Recorde-se que a Missão de Observação Eleitoral da União Europeia (MOE UE) às eleições gerais moçambicanas afirmou que constatou “irregularidades durante a contagem e alterações injustificadas” dos resultados eleitorais que precisam de ser esclarecidas.
“A MOE UE constatou irregularidades durante a contagem e alterações injustificadas dos resultados eleitorais a nível das assembleias de voto e a nível distrital”, lê-se num comunicado divulgado pelos observadores.
A Missão de Observação Eleitoral da União Europeia iniciou as suas actividades em Moçambique em 1 de Setembro de 2024 e destacou 179 observadores para o dia das eleições, tendo emitido uma declaração preliminar em 11 de Outubro, sobre o processo eleitoral.
“A MOE UE continuou a observar o processo eleitoral, embora os observadores da UE tenham sido impedidos de observar os processos de apuramento em alguns distritos e províncias, bem como a nível nacional”, lê-se.
No comunicado acrescenta-se que “como medida para contribuir para a confiança e integridade do processo eleitoral”, a MOE UE “reitera o seu apelo aos órgãos eleitorais para que conduzam o processo de apuramento de uma forma transparente e credível, assegurando a verificação dos resultados das mesas de voto”.
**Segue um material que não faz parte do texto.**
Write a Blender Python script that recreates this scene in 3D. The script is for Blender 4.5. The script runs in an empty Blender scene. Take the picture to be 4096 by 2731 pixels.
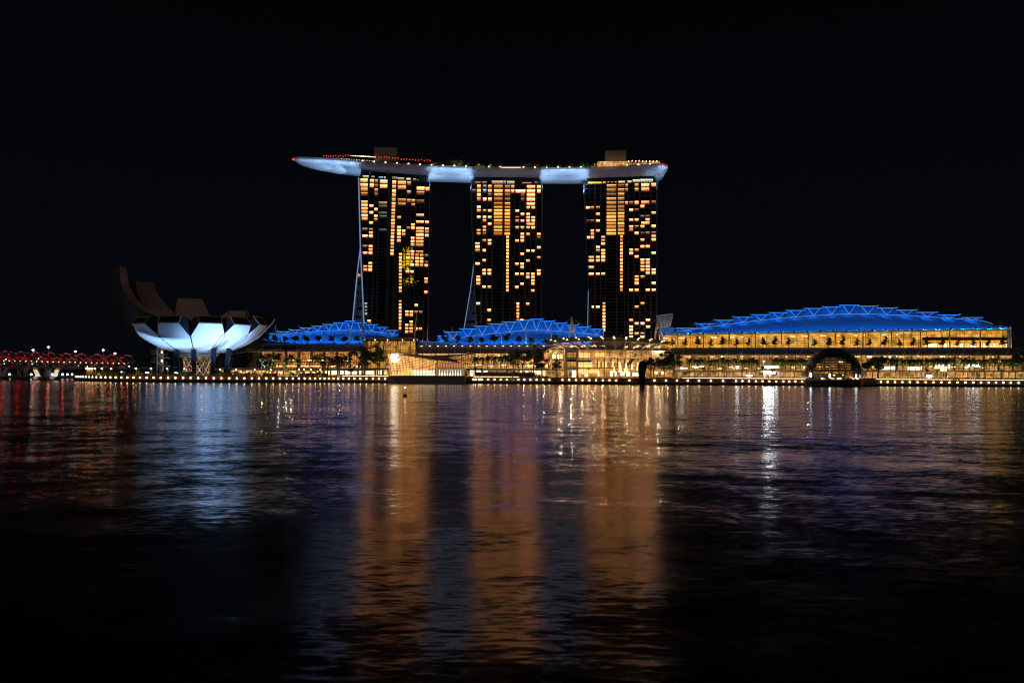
import bpy, bmesh, math, random
from mathutils import Vector, Matrix
rnd = random.Random(7)
S = bpy.context.scene
COL = S.collection
R = math.radians

# ------------------------------------------------------------------ camera
F, HY, HC, RHO = 3186.0, 1499.0, 5.5, R(0.35)     # focal in photo pixels, horizon row, eye height, roll
cam = bpy.data.cameras.new('camera'); cam_o = bpy.data.objects.new('camera', cam); COL.objects.link(cam_o)
cam.sensor_width = 36; cam.lens = F / 4096 * 36; cam.clip_start = 0.5; cam.clip_end = 6000
cam.shift_y = (HY - 1365.5) / 4096
cam_o.location = (0, 0, HC); cam_o.rotation_euler = (R(90), -RHO, 0)
S.camera = cam_o
# ------------------------------------------------------------------ sky, city glow, exposure
w = bpy.data.worlds.new('World'); S.world = w; w.use_nodes = True
bgn = w.node_tree.nodes['Background']
wn, wl = w.node_tree.nodes, w.node_tree.links
wtc = wn.new('ShaderNodeTexCoord'); wsp = wn.new('ShaderNodeSeparateXYZ'); wl.new(wtc.outputs['Generated'], wsp.inputs[0])
wcr = wn.new('ShaderNodeValToRGB'); wl.new(wsp.outputs['Z'], wcr.inputs[0])
wcr.color_ramp.elements[0].position = 0.0; wcr.color_ramp.elements[0].color = (0.36, 0.56, 1.0, 1)
wcr.color_ramp.elements[1].position = 0.45; wcr.color_ramp.elements[1].color = (0.16, 0.19, 0.30, 1)
wl.new(wcr.outputs[0], bgn.inputs['Color']); bgn.inputs['Strength'].default_value = 0.0042
sun = bpy.data.lights.new('city_glow', 'SUN'); sun.energy = 0.15; sun.angle = R(24); sun.color = (1.0, 0.80, 0.68)
sun_o = bpy.data.objects.new('city_glow', sun); COL.objects.link(sun_o)
sun_o.rotation_euler = (R(48), 0, R(-34))       # the lit city across the bay, behind the camera
S.view_settings.view_transform = 'Standard'; S.view_settings.look = 'None'
S.view_settings.exposure = 0.0; S.view_settings.gamma = 1.0; S.view_settings.use_curve_mapping = False
S.cycles.use_denoising = True; S.cycles.max_bounces = 6; S.cycles.diffuse_bounces = 2; S.cycles.glossy_bounces = 3
S.cycles.transparent_max_bounces = 12; S.cycles.sample_clamp_indirect = 8.0; S.cycles.caustics_reflective = False
S.cycles.use_light_tree = True; S.cycles.filter_width = 1.15

# ------------------------------------------------------------------ helpers
def W(px, py, d):
    u, v = px - 2048.0, py - HY
    c, s = math.cos(RHO), math.sin(RHO)
    return Vector(((u * c + v * s) * d / F, d, HC - (-u * s + v * c) * d / F))
def XP(px, d): return W(px, 1480, d).x
def ZP(px, py, d): return W(px, py, d).z
def lerp(a, b, t): return a + (b - a) * t
def interp(tab, x):
    if x <= tab[0][0]: return tab[0][1]
    for (a, b), (c, d) in zip(tab, tab[1:]):
        if x <= c: return lerp(b, d, (x - a) / (c - a))
    return tab[-1][1]
ORD = ['first', 'second', 'third', 'fourth', 'fifth', 'sixth', 'seventh', 'eighth', 'ninth', 'tenth', 'eleventh', 'twelfth', 'thirteenth',
       'fourteenth', 'fifteenth', 'sixteenth', 'seventeenth', 'eighteenth', 'nineteenth', 'twentieth', 'twenty-first', 'twenty-second',
       'twenty-third', 'twenty-fourth', 'twenty-fifth', 'twenty-sixth', 'twenty-seventh', 'twenty-eighth', 'twenty-ninth', 'thirtieth']

def tag(o, label=None, cat=None, group=None, kind=None):
    if label: o['label'] = label
    if cat: o['category'] = cat
    if group: o['group'] = group
    if kind: o['kind'] = kind
    return o
def thing(name, label, cat, loc=(0, 0, 0), group=None):
    o = bpy.data.objects.new(name, None); COL.objects.link(o); o.location = loc; o.empty_display_size = 0.5
    return tag(o, label, cat, group)
def worldloc(o):
    v = Vector((0, 0, 0))
    while o is not None: v += Vector(o.location); o = o.parent
    return v
class MB:
    def __init__(s): s.v = []; s.f = []
    def quad(s, *p):
        n = len(s.v); s.v += [Vector(q) for q in p]; s.f.append(tuple(range(n, n + len(p)))); return s
    def hexa(s, p):                      # 8 corners: bottom ring, top ring
        n = len(s.v); s.v += [Vector(q) for q in p]
        for f in ((3, 2, 1, 0), (4, 5, 6, 7), (0, 1, 5, 4), (1, 2, 6, 5), (2, 3, 7, 6), (3, 0, 4, 7)): s.f.append(tuple(n + i for i in f))
        return s
    def box(s, x0, x1, y0, y1, z0, z1):
        return s.hexa([(x0, y0, z0), (x1, y0, z0), (x1, y1, z0), (x0, y1, z0), (x0, y0, z1), (x1, y0, z1), (x1, y1, z1), (x0, y1, z1)])
    def pbox(s, px0, px1, py0, py1, d, t):   # front face given in photo pixels at distance d, thickness t backwards
        a, b, c, e = W(px0, py1, d), W(px1, py1, d), W(px1, py0, d), W(px0, py0, d); T = Vector((0, t, 0))
        return s.hexa([a, b, b + T, a + T, e, c, c + T, e + T])
    def tube(s, pts, r, n=6, cap=True, up=None):
        pts = [Vector(p) for p in pts]; m = len(pts); base = len(s.v)
        for i, p in enumerate(pts):
            t = (pts[min(i + 1, m - 1)] - pts[max(i - 1, 0)])
            if t.length < 1e-9: t = Vector((0, 0, 1))
            t.normalize()
            ref = Vector(up) if up else (Vector((0, 0, 1)) if abs(t.z) < 0.95 else Vector((0, 1, 0)))
            a = t.cross(ref)
            if a.length < 1e-6: a = t.cross(Vector((1, 0, 0)))
            a.normalize(); b = t.cross(a)
            rr = r[i] if isinstance(r, (list, tuple)) else r
            for k in range(n):
                an = 2 * math.pi * (k + 0.5) / n
                s.v.append(p + a * (math.cos(an) * rr) + b * (math.sin(an) * rr))
        for i in range(m - 1):
            for k in range(n):
                s.f.append((base + i * n + k, base + i * n + (k + 1) % n, base + (i + 1) * n + (k + 1) % n, base + (i + 1) * n + k))
        if cap:
            s.f.append(tuple(base + k for k in range(n))); s.f.append(tuple(base + (m - 1) * n + k for k in range(n)))
        return s
    def lathe(s, c, prof, n=12):
        base = len(s.v); c = Vector(c)
        for r, z in prof:
            for k in range(n):
                an = 2 * math.pi * k / n
                s.v.append(c + Vector((math.cos(an) * r, math.sin(an) * r, z)))
        for i in range(len(prof) - 1):
            for k in range(n):
                s.f.append((base + i * n + k, base + i * n + (k + 1) % n, base + (i + 1) * n + (k + 1) % n, base + (i + 1) * n + k))
        s.f.append(tuple(base + k for k in range(n))); s.f.append(tuple(base + (len(prof) - 1) * n + k for k in range(n)))
        return s
    def grid(s, P):                     # P[i][j] points
        base = len(s.v); m = len(P[0])
        for row in P: s.v += [Vector(p) for p in row]
        for i in range(len(P) - 1):
            for j in range(m - 1):
                s.f.append((base + i * m + j, base + i * m + j + 1, base + (i + 1) * m + j + 1, base + (i + 1) * m + j))
        return s
    def build(s, name, mat, parent=None, smooth=False, kind=None, origin=None):
        L = worldloc(parent) if parent is not None else Vector(origin if origin is not None else (0, 0, 0))
        me = bpy.data.meshes.new(name); me.from_pydata([tuple(q - L) for q in s.v], [], s.f); me.update()
        if isinstance(mat, (list, tuple)):
            for mm in mat: me.materials.append(mm)
        else: me.materials.append(mat)
        if smooth: me.polygons.foreach_set('use_smooth', [True] * len(me.polygons))
        o = bpy.data.objects.new(name, me); COL.objects.link(o)
        if parent is not None: o.parent = parent
        else: o.location = L
        if kind: o['kind'] = kind
        return o
def copy_tree(o, parent=None):
    c = o.copy(); COL.objects.link(c); c.parent = parent
    for ch in o.children: copy_tree(ch, c)
    return c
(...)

“A publicação dos resultados desagregados por mesa de voto não é apenas uma questão de boas práticas, mas também uma forte salvaguarda para a integridade dos resultados”, declarou a chefe da missão, Laura Ballarín, citada no comunicado.
A posição surgiu depois de Moçambique ter vivido momentos de tensão, com confrontos entre manifestantes e polícia, sobretudo em Maputo, após o lançamento de gás lacrimogéneo e tiros para o ar, para desmobilizar uma marcha pacífica convocada pelo candidato presidencial contra o duplo homicídio de dois apoiantes e de contestação aos resultados eleitorais no apuramento intermédio.
“Tendo em conta as tensões sociais e a violência eleitoral registadas nos últimos dias, a MOE UE reitera a sua condenação dos assassinatos de Elvino Dias e Paulo Guambe [advogado de Venâncio Mondlane e mandatário do Partido Podemos, que o apoia, respectivamente], e apela à máxima contenção de todos e ao respeito pelas liberdades fundamentais e direitos políticos”, acrescenta-se no comunicado.
A MOE UE afirma ainda “que é da responsabilidade da administração eleitoral esclarecer as irregularidades e do Conselho Constitucional resolvê-las durante o processo de validação dos resultados, no respeito pela vontade dos eleitores”.
“A MOE UE permanecerá em Moçambique para acompanhar as próximas fases do processo eleitoral. Posteriormente, publicará um relatório final, incluindo a sua avaliação e recomendações para melhorar o quadro eleitoral”, conclui-se no comunicado.